◆ What you need to do ◆
Repeat only the lines running from the beginning of the material through the line that contains "cam.matrix_world = M".

◆ Material ◆
┌──
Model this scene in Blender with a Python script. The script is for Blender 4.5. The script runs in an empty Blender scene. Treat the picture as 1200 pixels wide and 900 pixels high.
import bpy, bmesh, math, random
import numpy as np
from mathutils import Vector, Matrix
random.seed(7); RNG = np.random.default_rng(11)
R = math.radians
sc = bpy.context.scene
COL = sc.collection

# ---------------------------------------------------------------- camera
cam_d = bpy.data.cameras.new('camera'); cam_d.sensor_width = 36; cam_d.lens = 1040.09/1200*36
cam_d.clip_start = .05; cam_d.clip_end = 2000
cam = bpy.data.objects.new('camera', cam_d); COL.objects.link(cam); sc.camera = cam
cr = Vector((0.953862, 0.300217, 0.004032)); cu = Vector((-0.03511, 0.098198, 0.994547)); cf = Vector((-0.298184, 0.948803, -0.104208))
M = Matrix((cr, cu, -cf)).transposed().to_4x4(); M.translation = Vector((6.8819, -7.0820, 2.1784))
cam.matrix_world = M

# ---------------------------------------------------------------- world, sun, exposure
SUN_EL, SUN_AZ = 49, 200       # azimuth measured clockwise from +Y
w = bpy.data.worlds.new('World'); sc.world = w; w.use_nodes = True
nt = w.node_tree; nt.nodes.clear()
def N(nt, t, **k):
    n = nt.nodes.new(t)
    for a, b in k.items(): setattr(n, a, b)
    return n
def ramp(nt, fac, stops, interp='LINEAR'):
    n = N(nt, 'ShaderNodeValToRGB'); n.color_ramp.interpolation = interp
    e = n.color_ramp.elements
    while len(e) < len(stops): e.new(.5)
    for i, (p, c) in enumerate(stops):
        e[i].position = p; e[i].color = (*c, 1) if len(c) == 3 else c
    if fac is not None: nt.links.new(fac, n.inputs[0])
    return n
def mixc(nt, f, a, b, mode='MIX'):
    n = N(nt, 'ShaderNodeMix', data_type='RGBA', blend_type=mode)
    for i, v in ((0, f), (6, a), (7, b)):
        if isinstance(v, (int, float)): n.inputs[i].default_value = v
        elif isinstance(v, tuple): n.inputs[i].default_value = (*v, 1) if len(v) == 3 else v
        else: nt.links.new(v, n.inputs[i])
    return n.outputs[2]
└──
◆ Answer ◆
Model this scene in Blender with a Python script. The script is for Blender 4.5. The script runs in an empty Blender scene. Treat the picture as 1200 pixels wide and 900 pixels high.
import bpy, bmesh, math, random
import numpy as np
from mathutils import Vector, Matrix
random.seed(7); RNG = np.random.default_rng(11)
R = math.radians
sc = bpy.context.scene
COL = sc.collection

# ---------------------------------------------------------------- camera
cam_d = bpy.data.cameras.new('camera'); cam_d.sensor_width = 36; cam_d.lens = 1040.09/1200*36
cam_d.clip_start = .05; cam_d.clip_end = 2000
cam = bpy.data.objects.new('camera', cam_d); COL.objects.link(cam); sc.camera = cam
cr = Vector((0.953862, 0.300217, 0.004032)); cu = Vector((-0.03511, 0.098198, 0.994547)); cf = Vector((-0.298184, 0.948803, -0.104208))
M = Matrix((cr, cu, -cf)).transposed().to_4x4(); M.translation = Vector((6.8819, -7.0820, 2.1784))
cam.matrix_world = M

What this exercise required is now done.